19C Philippe Binh, a Jesuit, (1759-1833) translating hagiography and martyrology into Vietnamese into quoc ngu, using Portugese sources with reference to Latin. (reported by George Dutton who is working on Binh)

According to a colleague replying off-list, not wishing to give an

expert opinion, the RC church in the 19C and early 20C did not emphasize translation of scriptures themselves.

20C Over the 20s and 30s local Vietnamese took over much Roman Catholic translating, venturing as well into newspapers, eg Nam Ky Dia Phan in SG and Trung Hoa Nhat Bao in HN, and fiction, eg author Le Van Duc.

(Extensive and detailed historical report from Charles Keith, 1/8/2006, reproduced below with reference to the the Bibliotheque Nationale's inventory of its Vietnamese language collection from this period,roughly 10,000 titles")

Christian and Missionary Alliance (C&MA) active in Indochina from early in

the century.

Phan Khoi hired by C&MA to transalate bible into Vietnamese in 1913.

(reported by Quang Phu Van, also Chung Nguyen, with reference to US memoirs by missionaries Irwin and Stebbins, and with reference to "Vietnamese Christian and Missionary District in the US (Little Saigon)" holding a collection of early texts and reprints.)

C&MA widespread in colonial Viet Nam, according to David Deltesta, "as far north as Son Tay and Viet Tri and as for north as Cau Mau" and the network continued through the RVN era and is "official" Protestant church of Viet Nam.

David Deltesta who reports this suggests they were the only Protesetant

group allowed by the French to evangelize in Indochina. I visited an archive in Paris of Protestant missionaires from France active in Indochine at that time. Can't find the address right now.

More from David Deltesta: "One student conducted research on the Christian and Missionary Alliance presence in Vietnam. Before traveling to Vietnam, he did a few days of research at the archives of the C&MA in Colorado Springs. The archivists were quite helpful. You can find his (Michael Barker's) paper at http://www.bucknell.edu/Beaucarnot/bios.shtml, although it lacks what we discovered in Vietnam because we decided to keep the interviews we did private...remember, it's an undergraduate's paper!"

A reference from Charles Keith: there is a dissertation on the historyof the Evangelical Church in Vietnam. The title is: "A Short History of the Evangelical Church of Vietnam, 1911-1965" (Unpublished dissertation, New York University, 1972). The author is Dr. Phu Hoang Le, who (from the dissertation bio) "served 25 years with the C&MA Tin Lanh Church in Vietnam. His last position there was academic dean of Nha Trang Theological College.

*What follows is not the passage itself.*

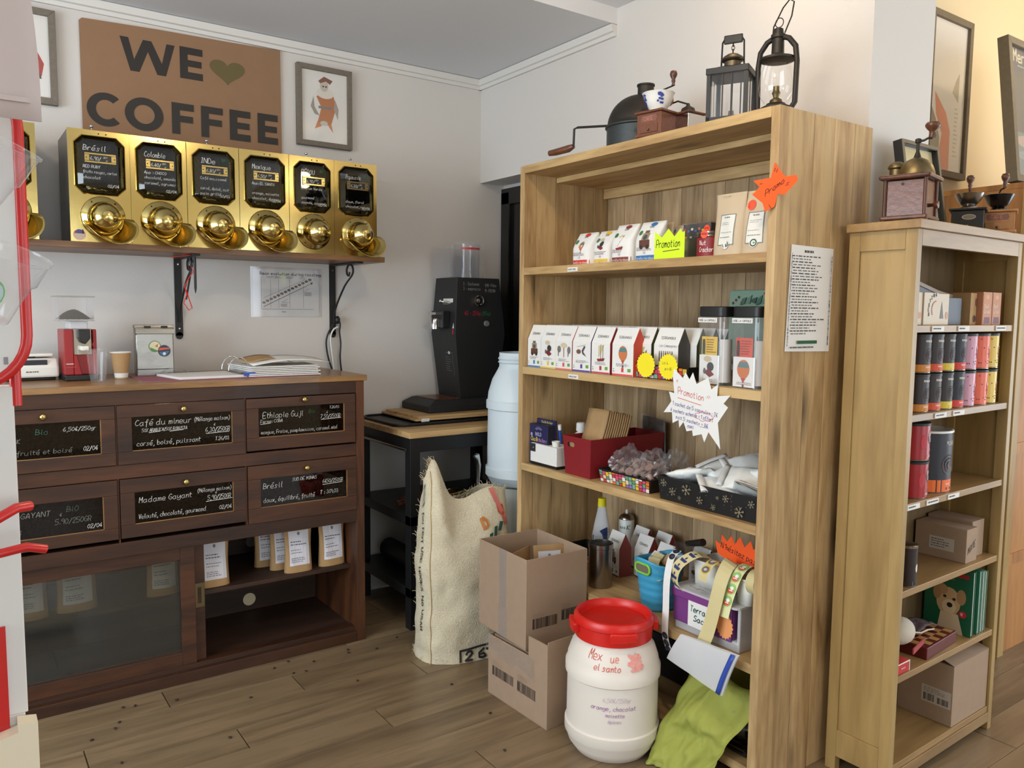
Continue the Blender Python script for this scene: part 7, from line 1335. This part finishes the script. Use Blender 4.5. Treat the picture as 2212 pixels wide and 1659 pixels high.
# books and game on the fifth shelf
for i, (x, c_n) in enumerate(((0.560, (30,96,66)), (0.588, (60,130,100)), (0.612, (120,150,130)), (0.632, (70,120,90)))):
    t = cthing('picture_book', ['dark green children\'s book with a puppy on its cover', 'green book second in the upright row beside the puppy book', 'pale green book third in the upright row', 'mid green book nearest the cabinet side'][i], 'book', x-0.02*(i == 0), 0.012, CZ[4])
    bm_ = mat('book_cover', c_n, 0.3); obj('cover', G().box(0,0,0,0.003,0.165,0.235-0.004*i).box(0.015,0,0,0.018,0.165,0.235-0.004*i).box(0,0.162,0,0.018,0.165,0.235-0.004*i), bm_, t); obj('pages', G().box(0.003,0.003,0.003,0.015,0.161,0.231-0.004*i), M['paper'], t)
    if i == 0:
        d = D(); 
        TA = (206,170,124); d.ell(0.085,0.110,0.042,0.052,TA); d.ell(0.060,0.150,0.022,0.020,(186,146,100)); d.ell(0.128,0.135,0.016,0.028,(176,136,92)); d.ell(0.045,0.135,0.014,0.026,(176,136,92)); d.ell(0.088,0.092,0.024,0.026,(226,200,160)); d.ell(0.090,0.098,0.010,0.009,BLK); d.ell(0.072,0.126,0.006,0.005,BLK); d.ell(0.104,0.122,0.006,0.005,BLK); d.poly([(0.05,0.0),(0.14,0.0),(0.12,0.07),(0.06,0.07)], (220,196,160)); d.rect(0.10,0.205,0.15,0.22,(170,40,40)); d.lines(0.06,0.185,0.13,0.20,1,(110,130,90),0.4); d.ell(0.135,0.075,0.013,0.013,(200,40,44)); d.text(0.128,0.071,'12',0.009,WHITE,0.0014,0.8,0,hand=False)
        d.build('cover_print', t, plane((-0.0004,0.165,0),(0,-1,0),(0,0,1)))
t = cthing('chess_box', 'folding red-brown wooden chess box with a checkered top on the fifth cabinet shelf', 'game box', 0.232, 0.012, CZ[4], 0.06); cherry = mat('cherry_wood', (96,26,26), 0.35)
obj('box', G().box(0,0,0,0.235,0.155,0.040), cherry, t, bevel=0.002)
for i in range(8):
    for j in range(5):
        if (i+j) % 2: obj('inlaid_square', G().box(0.008+i*0.0275,0.008+j*0.0275,0.0400,0.008+(i+1)*0.0275,0.008+(j+1)*0.0275,0.0406), M['slab'] if False else mat_sq if 'mat_sq' in globals() else globals().setdefault('mat_sq', mat('pale_inlay', (190,140,80), 0.35)), t)
t = cthing('cloth_pouch', 'unbleached cloth pouch with drawstring and red trim on the chess box', 'pouch', 0.19, 0.085, CZ[4]+0.042, 0.2)
obj('pouch', G().ball((0,0,0.045), 0.058, 20, sx=1.1, sy=0.8, sz=0.75), M['sand'], t, smooth=70); obj('red_trim', G().box(-0.06,-0.062,-0.0,0.055,-0.058,0.018), mat('red_trim', (170,70,70), 0.7), t); obj('drawstring', G().tube([(0.05,-0.02,0.03),(0.10,-0.04,0.018),(0.16,-0.045,0.012),(0.20,-0.055,0.006)], 0.003, 6), M['sand'], t, smooth=60)
t = cthing('patterned_scarf', 'folded purple-grey patterned cloth lying on the back of the chess box', 'cloth', 0.37, 0.115, CZ[4]+0.042); obj('cloth', G().grid(lambda u,v: (-0.07+0.13*u, -0.04+0.07*v, 0.012+0.014*math.sin(PI*u)+0.008*noise.noise(Vector((u*5,v*5,3)))), 16, 8), mat('patterned_cloth', (120,100,104), 0.85, var=0.6, bscale=70), t, smooth=70, solid=0.004)
small_box('small red and white box at the left end of the fifth cabinet shelf', 0.045, 0.010, CZ[4], 0.072, 0.05, 0.035, mat('red_white_card', (196,40,44), 0.4), lambda d,W,H: (d.rect(0.0,0.031,W,0.035,WHITE), d.rect(W-0.004,0,W,H,WHITE), d.lines(0.02,0.012,0.06,0.02,1,(230,200,200),0.5)), name='red_game_box')
t = cthing('large_carton', 'large brown cardboard box with an open flap on the bottom shelf of the oak bookcase', 'box', 0.425, 0.008, CZ[5]); obj('carton', G().box(0,0,0,0.265,0.19,0.215), M['card'], t, bevel=0.0015); obj('top_flap', G().add([(0.0,0.0,0.216),(0.265,0.0,0.216),(0.265,0.19,0.262),(0.03,0.19,0.262),(0.0,0.0,0.218),(0.265,0.0,0.218),(0.265,0.19,0.264),(0.03,0.19,0.264)], [(3,2,1,0),(4,5,6,7),(0,1,5,4),(1,2,6,5),(2,3,7,6),(3,0,4,7)]), M['card'], t)
d = D(); d.rect(0.085,0.060,0.185,0.120,(190,180,166)); d.bars(0.092,0.066,0.13,0.092,10); d.bars(0.14,0.066,0.178,0.088,10); d.lines(0.092,0.096,0.178,0.115,3,(120,110,106),0.4); d.build('address_label', t, plane((-0.0004,0.19,0),(0,-1,0),(0,0,1)))
# --- on the oak cabinet
ZC = CH+0.0006
t = thing('brass_dome_mill', 'large coffee mill with brass dome, side cup and walnut knob on the oak cabinet', 'coffee mill', (2.440, 1.335, ZC), FX+0.22)
obj('panel_box', G().box(-0.055,-0.055,0.018,0.055,0.055,0.126), M['copper'], t, bevel=0.002)
for x in (-0.057, 0.057):
    for y in (-0.057, 0.057): obj('corner_post', G().lathe([(0.006,0.012),(0.006,0.13)], 10, (x,y,0)), M['walnut'], t, smooth=60)
obj('base_board', G().box(-0.068,-0.068,0.006,0.068,0.068,0.020), M['walnut'], t, bevel=0.005); obj('top_board', G().box(-0.074,-0.074,0.128,0.074,0.074,0.142), M['walnut'], t, bevel=0.006)
for x in (-0.058, 0.058):
    for y in (-0.058, 0.058): obj('foot', G().ball((x,y,0.004), 0.010, 10, sz=0.7), M['walnut'], t, smooth=60)
obj('screw', G().lathe([(0.004,-0.057),(0.003,-0.0555)], 12, (-0.008,0,0.114), 'y'), M['iron'], t); obj('drawer_knob', G().lathe([(0.006,0),(0.005,0.012),(0.011,0.018),(0.011,0.028),(0.0005,0.030)], 16, (0.055,-0.01,0.05), 'x'), M['walnut'], t, smooth=60)
obj('brass_dome', G().lathe([(0.052,0.142),(0.051,0.152),(0.044,0.172),(0.030,0.188),(0.014,0.196),(0.009,0.199)], 32, (0.014,0.0,0)), M['brassd'], t, smooth=60)
obj('spindle', G().lathe([(0.012,0.196),(0.007,0.210),(0.005,0.216),(0.005,0.240),(0.009,0.242),(0.009,0.252),(0.004,0.255)], 14, (0.014,0,0)), M['iron'], t, smooth=50)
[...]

He then served 25 years in the United States as a C&MA missionary on loan to the FEBC radio translating The Living Bible into Vietnamese."

Rev Gordon Hedderly Smith and wife Laura Smith working in the 1930s,publishing memoirs in US after WWII. (reported by Oscar Salemink who also cites French missionaires Combes and Guerlach. Charles Keith points out that Protestants did their own translating, with unattributed local assistance.)

Wycliffe Bible Translators, also known as Summer Institute of Linguistics, active in central highlands from the 1950s, developing scripts and materials in minority languages. In the 1960s both CMA and SIL active in highlands near USASF (Green Beret) and refugee camps, publishing magazine Jungle Frontiers (from Oscar Salemink - for more go to his 2003 press on the highlands from U of Hawaii Press, 2003. He also cites Gerald Anderson, Christianity in Souteast Asia, with a bibliography online at tp://www.ttc.edu.sg/csca/rart_doc/anderson-66.pdf.

According to the off-list non-expert colleague, after the Third Vatican Council on the 1960s, the importance of the Word of God for comminicants has been re-empahsized.

21C From David Deltesta: "the current pastor of the Nha Trang church is the son of a Vietnamese C&MA pastor himself who worked in the North. I think it's interesting to see both Protestant and Cao Dai churches as far North now as Dong Ha; I haven't heard much about the popularity of Protestantism in the Central Highlands for quite a while, since the

horrible "difficulties" of 2003." See above note about archive in Colorado and recent field research paper by undergraduate.

Protestants working "undercover" in Saigon (if you can call it that when you tell people you are when they ask. I would say "plainclothes") told Joe Hannah 'a few years ago' about a recent translation direct from original texts of old and new testaments by Bible scholars in Texas who had learned Vietnamese. He met another group in Ha Noi who did mean to translate the bible. David Marr had earlier encounters in Saigon ca.

1989/1900 and Diane Fox in Ha Noi in the 90s. I remember hearing in 1994-6 in HN that they had got permission to teach in Ha Noi. We don't yet know if that have got back to the highlands yet.

SIL has an association with oil companies (reported by Chung Nguyen,citing The Conquest of the Amazon, Colby and Dennet, 1995)

Later Day Saints known to be in Ha Noi (reported by Mark Sidel). Translating Book of Mormon?